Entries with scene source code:

┌──

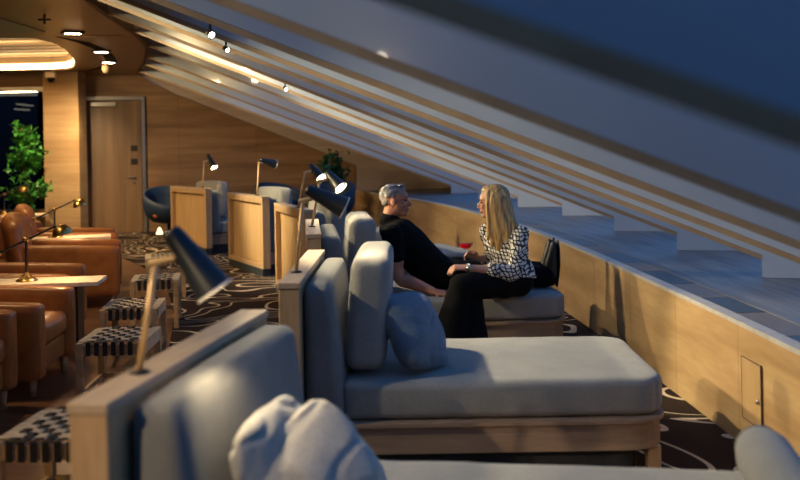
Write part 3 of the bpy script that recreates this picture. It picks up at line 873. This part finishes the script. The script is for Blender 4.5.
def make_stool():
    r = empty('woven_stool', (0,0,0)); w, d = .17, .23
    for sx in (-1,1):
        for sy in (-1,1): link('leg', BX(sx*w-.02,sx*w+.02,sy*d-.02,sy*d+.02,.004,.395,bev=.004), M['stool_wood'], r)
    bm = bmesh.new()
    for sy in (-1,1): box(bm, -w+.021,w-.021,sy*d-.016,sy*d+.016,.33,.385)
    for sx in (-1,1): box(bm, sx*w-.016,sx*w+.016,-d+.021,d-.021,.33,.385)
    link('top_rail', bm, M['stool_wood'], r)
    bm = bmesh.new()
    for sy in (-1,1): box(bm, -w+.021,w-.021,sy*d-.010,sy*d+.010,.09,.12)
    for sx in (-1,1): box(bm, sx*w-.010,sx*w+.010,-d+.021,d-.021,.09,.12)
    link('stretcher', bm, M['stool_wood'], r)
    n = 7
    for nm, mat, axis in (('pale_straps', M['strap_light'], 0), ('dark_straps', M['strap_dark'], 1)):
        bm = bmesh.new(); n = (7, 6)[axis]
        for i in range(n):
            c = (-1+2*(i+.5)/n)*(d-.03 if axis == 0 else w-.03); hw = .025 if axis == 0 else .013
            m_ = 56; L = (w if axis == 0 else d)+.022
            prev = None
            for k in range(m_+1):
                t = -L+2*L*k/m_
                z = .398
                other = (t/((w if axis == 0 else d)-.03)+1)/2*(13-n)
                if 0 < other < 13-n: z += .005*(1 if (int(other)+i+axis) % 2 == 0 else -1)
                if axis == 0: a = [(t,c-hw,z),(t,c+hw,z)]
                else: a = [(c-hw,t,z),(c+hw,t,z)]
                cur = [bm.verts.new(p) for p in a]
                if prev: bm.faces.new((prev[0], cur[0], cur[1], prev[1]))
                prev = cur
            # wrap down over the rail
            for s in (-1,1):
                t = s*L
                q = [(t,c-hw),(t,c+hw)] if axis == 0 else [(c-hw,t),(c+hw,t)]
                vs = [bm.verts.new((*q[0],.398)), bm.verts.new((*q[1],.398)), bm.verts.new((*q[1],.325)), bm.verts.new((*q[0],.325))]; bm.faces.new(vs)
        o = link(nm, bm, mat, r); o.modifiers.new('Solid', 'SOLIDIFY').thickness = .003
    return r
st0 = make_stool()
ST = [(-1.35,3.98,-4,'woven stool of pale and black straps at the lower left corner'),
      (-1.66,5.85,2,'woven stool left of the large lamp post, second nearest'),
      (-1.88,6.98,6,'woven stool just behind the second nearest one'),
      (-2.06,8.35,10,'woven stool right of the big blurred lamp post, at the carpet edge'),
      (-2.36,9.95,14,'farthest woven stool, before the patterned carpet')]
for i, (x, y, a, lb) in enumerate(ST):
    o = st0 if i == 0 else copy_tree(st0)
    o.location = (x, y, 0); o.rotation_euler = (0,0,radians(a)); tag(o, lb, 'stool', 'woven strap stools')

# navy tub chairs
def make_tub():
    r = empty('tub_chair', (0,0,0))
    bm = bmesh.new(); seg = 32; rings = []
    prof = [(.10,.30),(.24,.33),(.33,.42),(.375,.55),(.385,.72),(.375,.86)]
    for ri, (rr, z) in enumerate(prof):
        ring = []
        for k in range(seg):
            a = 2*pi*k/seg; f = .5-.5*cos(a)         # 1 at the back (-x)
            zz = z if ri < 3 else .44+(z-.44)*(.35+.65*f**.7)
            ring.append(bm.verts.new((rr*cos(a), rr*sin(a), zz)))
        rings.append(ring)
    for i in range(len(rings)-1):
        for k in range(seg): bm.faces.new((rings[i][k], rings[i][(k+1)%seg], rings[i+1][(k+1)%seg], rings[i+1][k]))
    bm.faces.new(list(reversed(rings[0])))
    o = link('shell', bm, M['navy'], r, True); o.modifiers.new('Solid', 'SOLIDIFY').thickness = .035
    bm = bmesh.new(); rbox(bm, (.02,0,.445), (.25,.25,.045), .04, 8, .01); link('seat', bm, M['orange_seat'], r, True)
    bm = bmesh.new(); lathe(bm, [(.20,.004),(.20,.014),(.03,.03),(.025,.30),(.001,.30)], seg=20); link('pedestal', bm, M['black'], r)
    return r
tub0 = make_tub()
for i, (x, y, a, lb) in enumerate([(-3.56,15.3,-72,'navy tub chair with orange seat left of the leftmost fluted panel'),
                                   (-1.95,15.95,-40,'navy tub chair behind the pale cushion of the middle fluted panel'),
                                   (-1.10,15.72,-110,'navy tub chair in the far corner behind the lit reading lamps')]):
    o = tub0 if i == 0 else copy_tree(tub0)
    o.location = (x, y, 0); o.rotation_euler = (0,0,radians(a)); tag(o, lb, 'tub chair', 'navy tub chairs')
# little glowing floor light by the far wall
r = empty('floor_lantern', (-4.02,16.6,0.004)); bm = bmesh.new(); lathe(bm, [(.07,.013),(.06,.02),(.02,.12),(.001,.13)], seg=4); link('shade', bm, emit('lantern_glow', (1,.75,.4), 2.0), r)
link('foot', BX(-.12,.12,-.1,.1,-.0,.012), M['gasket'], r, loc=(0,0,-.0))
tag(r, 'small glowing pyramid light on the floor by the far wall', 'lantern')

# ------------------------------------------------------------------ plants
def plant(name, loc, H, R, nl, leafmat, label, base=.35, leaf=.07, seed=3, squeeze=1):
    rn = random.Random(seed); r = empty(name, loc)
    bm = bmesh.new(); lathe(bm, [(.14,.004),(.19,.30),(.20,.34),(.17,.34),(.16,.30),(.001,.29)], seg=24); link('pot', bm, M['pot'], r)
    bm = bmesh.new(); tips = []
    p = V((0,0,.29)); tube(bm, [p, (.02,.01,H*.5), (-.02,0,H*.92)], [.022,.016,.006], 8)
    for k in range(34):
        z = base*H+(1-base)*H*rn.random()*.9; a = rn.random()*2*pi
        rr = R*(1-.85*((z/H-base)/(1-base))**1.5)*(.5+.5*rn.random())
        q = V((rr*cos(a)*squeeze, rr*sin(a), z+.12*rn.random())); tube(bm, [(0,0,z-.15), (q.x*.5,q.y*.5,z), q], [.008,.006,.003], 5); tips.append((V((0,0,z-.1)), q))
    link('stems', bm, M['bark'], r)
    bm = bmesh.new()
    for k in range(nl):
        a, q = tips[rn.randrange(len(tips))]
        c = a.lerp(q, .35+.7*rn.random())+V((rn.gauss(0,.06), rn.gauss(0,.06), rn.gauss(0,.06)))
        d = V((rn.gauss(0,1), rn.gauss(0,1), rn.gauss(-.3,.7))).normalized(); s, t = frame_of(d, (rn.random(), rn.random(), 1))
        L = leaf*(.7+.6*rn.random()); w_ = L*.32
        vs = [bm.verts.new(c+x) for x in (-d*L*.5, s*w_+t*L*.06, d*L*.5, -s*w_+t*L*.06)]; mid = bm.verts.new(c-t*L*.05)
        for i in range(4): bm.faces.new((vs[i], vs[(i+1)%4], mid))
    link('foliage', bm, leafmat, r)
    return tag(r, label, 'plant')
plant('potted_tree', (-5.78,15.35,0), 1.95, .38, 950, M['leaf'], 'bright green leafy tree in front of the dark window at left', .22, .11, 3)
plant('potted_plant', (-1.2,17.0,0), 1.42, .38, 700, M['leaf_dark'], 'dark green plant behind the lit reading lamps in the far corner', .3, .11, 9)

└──
┌──

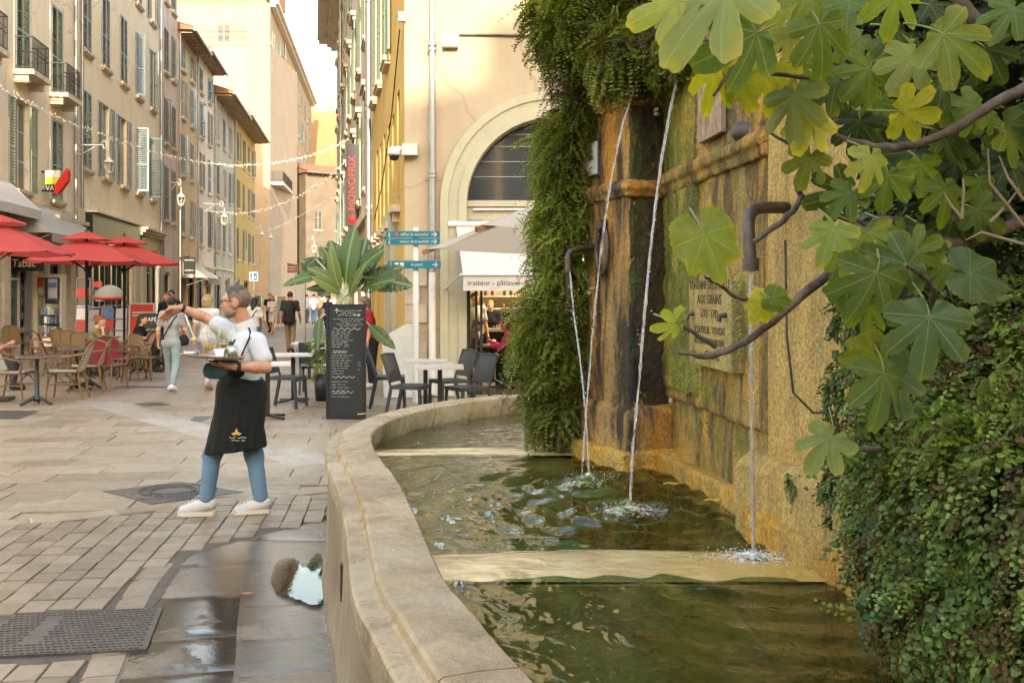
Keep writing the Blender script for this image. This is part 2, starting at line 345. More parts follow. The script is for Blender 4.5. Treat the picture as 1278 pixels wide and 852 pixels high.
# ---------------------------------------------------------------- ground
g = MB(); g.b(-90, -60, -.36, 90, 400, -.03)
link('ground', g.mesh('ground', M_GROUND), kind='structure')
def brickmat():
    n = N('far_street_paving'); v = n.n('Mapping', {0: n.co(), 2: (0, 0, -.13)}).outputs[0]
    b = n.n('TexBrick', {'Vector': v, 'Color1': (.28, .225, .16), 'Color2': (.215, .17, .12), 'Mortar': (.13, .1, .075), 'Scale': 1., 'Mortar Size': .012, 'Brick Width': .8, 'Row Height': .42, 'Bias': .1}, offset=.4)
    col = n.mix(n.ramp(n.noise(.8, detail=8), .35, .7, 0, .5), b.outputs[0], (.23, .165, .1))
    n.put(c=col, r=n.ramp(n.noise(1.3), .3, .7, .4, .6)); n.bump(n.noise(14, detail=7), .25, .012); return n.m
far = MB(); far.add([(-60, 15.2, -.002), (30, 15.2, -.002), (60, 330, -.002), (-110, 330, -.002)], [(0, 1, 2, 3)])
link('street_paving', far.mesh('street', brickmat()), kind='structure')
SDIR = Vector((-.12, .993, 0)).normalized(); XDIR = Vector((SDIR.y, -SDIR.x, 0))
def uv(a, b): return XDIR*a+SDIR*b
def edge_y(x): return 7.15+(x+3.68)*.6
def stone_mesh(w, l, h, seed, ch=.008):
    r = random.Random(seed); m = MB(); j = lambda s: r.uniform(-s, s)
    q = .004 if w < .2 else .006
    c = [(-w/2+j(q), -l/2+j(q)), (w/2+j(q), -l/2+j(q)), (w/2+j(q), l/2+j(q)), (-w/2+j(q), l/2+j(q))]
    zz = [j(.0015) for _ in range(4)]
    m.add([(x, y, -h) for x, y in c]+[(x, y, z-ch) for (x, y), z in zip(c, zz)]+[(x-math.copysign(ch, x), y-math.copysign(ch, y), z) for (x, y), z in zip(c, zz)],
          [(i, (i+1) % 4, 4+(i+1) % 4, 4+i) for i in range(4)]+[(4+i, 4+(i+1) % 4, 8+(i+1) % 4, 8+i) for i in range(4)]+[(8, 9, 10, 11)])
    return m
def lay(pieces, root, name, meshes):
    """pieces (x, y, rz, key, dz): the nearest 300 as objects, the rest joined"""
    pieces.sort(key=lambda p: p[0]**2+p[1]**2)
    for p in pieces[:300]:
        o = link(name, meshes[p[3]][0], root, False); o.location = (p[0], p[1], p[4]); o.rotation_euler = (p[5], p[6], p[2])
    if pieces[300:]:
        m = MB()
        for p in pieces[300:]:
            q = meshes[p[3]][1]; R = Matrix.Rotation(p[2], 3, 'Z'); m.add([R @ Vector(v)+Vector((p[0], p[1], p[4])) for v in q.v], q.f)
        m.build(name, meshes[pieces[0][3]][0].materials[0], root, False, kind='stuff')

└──

• [Task to carry out]
Find how many lines of the listing include the string "picture" and give that number, nothing else.

• [Completed task]
2